§ Set exercise:
Begin with the line that contains "Continue the Blender" and continue down through the line that contains "6).build('bracket', M['black'], t)"; reproduce those lines exactly and only those.

§ Data to process:
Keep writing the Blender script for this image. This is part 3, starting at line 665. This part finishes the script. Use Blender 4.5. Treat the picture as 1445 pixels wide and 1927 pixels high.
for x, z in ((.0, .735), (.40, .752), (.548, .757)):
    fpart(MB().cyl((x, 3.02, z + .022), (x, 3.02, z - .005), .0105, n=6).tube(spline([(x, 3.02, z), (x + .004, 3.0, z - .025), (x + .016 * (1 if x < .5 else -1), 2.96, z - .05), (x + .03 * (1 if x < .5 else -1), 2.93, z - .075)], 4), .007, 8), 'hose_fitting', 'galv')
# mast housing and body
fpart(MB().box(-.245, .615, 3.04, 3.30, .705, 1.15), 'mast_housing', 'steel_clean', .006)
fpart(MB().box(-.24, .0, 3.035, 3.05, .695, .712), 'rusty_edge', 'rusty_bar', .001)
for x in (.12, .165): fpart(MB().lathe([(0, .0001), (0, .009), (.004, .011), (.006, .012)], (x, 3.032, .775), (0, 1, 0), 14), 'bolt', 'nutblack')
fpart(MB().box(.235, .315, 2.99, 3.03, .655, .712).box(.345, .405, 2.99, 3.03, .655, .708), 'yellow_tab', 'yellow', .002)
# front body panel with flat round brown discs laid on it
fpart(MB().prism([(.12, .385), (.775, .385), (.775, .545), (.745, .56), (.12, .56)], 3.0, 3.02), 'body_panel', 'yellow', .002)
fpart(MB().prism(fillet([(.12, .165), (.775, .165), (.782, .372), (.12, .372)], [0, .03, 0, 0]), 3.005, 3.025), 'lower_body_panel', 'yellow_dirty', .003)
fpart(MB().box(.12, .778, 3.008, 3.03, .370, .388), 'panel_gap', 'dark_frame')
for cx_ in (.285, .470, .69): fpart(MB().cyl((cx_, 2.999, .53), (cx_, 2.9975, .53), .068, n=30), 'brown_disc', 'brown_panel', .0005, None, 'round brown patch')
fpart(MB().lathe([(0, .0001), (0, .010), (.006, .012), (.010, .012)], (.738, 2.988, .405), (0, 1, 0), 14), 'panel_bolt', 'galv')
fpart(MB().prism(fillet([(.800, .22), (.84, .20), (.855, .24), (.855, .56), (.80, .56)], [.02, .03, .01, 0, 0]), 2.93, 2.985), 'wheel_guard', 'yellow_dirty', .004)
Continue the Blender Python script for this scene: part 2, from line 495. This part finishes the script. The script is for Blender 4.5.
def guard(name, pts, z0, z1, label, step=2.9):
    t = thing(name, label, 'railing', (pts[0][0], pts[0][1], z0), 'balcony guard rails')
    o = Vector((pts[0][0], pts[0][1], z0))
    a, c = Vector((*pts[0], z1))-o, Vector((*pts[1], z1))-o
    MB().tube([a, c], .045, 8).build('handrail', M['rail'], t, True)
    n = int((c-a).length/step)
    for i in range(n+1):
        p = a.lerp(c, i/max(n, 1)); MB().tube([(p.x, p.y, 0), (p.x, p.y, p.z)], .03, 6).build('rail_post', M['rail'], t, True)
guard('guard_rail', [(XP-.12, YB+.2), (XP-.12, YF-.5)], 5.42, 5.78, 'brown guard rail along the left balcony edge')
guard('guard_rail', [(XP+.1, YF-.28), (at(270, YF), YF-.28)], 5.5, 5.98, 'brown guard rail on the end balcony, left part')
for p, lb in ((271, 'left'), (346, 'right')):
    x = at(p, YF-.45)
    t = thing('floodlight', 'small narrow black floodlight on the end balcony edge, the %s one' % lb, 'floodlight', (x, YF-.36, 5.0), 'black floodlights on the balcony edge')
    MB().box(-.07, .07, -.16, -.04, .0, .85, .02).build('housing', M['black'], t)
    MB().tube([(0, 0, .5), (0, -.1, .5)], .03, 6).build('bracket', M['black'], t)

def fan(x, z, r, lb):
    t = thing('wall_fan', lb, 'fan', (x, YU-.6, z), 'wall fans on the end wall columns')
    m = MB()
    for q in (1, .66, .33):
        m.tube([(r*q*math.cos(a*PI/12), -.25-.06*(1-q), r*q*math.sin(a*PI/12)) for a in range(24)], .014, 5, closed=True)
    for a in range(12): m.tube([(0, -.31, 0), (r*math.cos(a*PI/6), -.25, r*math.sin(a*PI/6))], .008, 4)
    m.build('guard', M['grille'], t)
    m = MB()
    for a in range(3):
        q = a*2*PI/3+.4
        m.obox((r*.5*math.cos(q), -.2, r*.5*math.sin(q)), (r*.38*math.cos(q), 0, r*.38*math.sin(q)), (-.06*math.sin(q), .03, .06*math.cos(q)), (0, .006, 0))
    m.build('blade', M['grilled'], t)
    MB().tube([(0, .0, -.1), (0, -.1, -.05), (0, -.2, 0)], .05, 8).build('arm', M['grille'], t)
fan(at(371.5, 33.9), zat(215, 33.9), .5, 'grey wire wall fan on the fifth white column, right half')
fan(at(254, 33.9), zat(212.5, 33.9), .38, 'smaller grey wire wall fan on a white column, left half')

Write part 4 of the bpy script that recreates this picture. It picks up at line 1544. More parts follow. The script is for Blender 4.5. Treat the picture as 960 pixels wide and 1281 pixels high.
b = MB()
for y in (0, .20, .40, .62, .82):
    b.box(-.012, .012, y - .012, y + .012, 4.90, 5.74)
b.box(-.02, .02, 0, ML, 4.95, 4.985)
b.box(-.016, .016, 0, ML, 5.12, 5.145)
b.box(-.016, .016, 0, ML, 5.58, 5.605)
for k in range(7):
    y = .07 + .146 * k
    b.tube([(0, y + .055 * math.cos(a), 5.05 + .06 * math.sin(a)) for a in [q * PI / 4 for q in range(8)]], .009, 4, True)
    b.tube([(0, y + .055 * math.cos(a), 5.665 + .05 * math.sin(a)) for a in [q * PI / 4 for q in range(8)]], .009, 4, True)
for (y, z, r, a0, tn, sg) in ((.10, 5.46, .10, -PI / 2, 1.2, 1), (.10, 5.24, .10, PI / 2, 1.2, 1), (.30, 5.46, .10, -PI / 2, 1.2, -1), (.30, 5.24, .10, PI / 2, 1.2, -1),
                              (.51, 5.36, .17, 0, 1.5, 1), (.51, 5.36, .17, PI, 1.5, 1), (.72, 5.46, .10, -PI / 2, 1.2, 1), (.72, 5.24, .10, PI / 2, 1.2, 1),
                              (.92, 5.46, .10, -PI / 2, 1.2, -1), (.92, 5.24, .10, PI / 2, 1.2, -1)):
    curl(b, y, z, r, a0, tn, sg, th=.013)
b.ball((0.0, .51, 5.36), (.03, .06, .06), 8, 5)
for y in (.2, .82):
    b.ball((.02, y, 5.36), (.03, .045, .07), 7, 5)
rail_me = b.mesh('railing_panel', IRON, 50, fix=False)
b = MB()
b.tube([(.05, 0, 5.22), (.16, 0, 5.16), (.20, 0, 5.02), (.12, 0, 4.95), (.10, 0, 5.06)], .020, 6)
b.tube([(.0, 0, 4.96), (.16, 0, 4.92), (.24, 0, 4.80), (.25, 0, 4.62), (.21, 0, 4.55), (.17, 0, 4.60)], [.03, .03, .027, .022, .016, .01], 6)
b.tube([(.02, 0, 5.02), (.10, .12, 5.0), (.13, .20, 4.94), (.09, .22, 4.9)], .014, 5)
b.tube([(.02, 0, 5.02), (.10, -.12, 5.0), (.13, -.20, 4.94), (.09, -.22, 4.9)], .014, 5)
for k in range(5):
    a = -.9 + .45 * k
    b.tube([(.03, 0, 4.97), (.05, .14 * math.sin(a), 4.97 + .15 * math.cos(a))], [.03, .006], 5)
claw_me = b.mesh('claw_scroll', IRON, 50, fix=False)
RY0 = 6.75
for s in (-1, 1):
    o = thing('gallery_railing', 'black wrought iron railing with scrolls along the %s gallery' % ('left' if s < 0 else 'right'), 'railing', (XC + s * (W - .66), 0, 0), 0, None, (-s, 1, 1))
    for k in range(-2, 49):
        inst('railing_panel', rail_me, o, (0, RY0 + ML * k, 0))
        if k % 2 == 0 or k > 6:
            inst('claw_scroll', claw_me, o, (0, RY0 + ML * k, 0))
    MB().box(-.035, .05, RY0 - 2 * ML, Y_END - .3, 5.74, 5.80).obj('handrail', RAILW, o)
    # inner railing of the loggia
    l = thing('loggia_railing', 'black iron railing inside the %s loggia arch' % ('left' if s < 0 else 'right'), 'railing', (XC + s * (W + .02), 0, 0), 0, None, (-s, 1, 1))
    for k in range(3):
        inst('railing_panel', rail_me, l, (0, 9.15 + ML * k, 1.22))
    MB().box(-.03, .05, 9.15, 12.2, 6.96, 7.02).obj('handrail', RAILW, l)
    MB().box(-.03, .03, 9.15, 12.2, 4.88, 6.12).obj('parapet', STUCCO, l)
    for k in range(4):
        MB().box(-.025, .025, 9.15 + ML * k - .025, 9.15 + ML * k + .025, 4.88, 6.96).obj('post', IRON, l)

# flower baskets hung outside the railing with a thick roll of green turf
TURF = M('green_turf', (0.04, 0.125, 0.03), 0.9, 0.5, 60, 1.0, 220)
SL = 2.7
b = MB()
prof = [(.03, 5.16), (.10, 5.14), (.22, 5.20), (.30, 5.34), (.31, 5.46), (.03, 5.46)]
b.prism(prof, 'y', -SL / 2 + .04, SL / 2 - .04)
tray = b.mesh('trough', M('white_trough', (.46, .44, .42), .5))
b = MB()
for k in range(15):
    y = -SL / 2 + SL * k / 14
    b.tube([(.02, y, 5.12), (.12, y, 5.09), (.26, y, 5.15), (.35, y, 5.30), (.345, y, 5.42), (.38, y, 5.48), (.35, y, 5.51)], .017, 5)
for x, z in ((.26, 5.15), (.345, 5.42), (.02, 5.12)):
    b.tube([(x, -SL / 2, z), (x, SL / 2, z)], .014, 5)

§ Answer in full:
Continue the Blender Python script for this scene: part 2, from line 495. This part finishes the script. The script is for Blender 4.5.
def guard(name, pts, z0, z1, label, step=2.9):
    t = thing(name, label, 'railing', (pts[0][0], pts[0][1], z0), 'balcony guard rails')
    o = Vector((pts[0][0], pts[0][1], z0))
    a, c = Vector((*pts[0], z1))-o, Vector((*pts[1], z1))-o
    MB().tube([a, c], .045, 8).build('handrail', M['rail'], t, True)
    n = int((c-a).length/step)
    for i in range(n+1):
        p = a.lerp(c, i/max(n, 1)); MB().tube([(p.x, p.y, 0), (p.x, p.y, p.z)], .03, 6).build('rail_post', M['rail'], t, True)
guard('guard_rail', [(XP-.12, YB+.2), (XP-.12, YF-.5)], 5.42, 5.78, 'brown guard rail along the left balcony edge')
guard('guard_rail', [(XP+.1, YF-.28), (at(270, YF), YF-.28)], 5.5, 5.98, 'brown guard rail on the end balcony, left part')
for p, lb in ((271, 'left'), (346, 'right')):
    x = at(p, YF-.45)
    t = thing('floodlight', 'small narrow black floodlight on the end balcony edge, the %s one' % lb, 'floodlight', (x, YF-.36, 5.0), 'black floodlights on the balcony edge')
    MB().box(-.07, .07, -.16, -.04, .0, .85, .02).build('housing', M['black'], t)
    MB().tube([(0, 0, .5), (0, -.1, .5)], .03, 6).build('bracket', M['black'], t)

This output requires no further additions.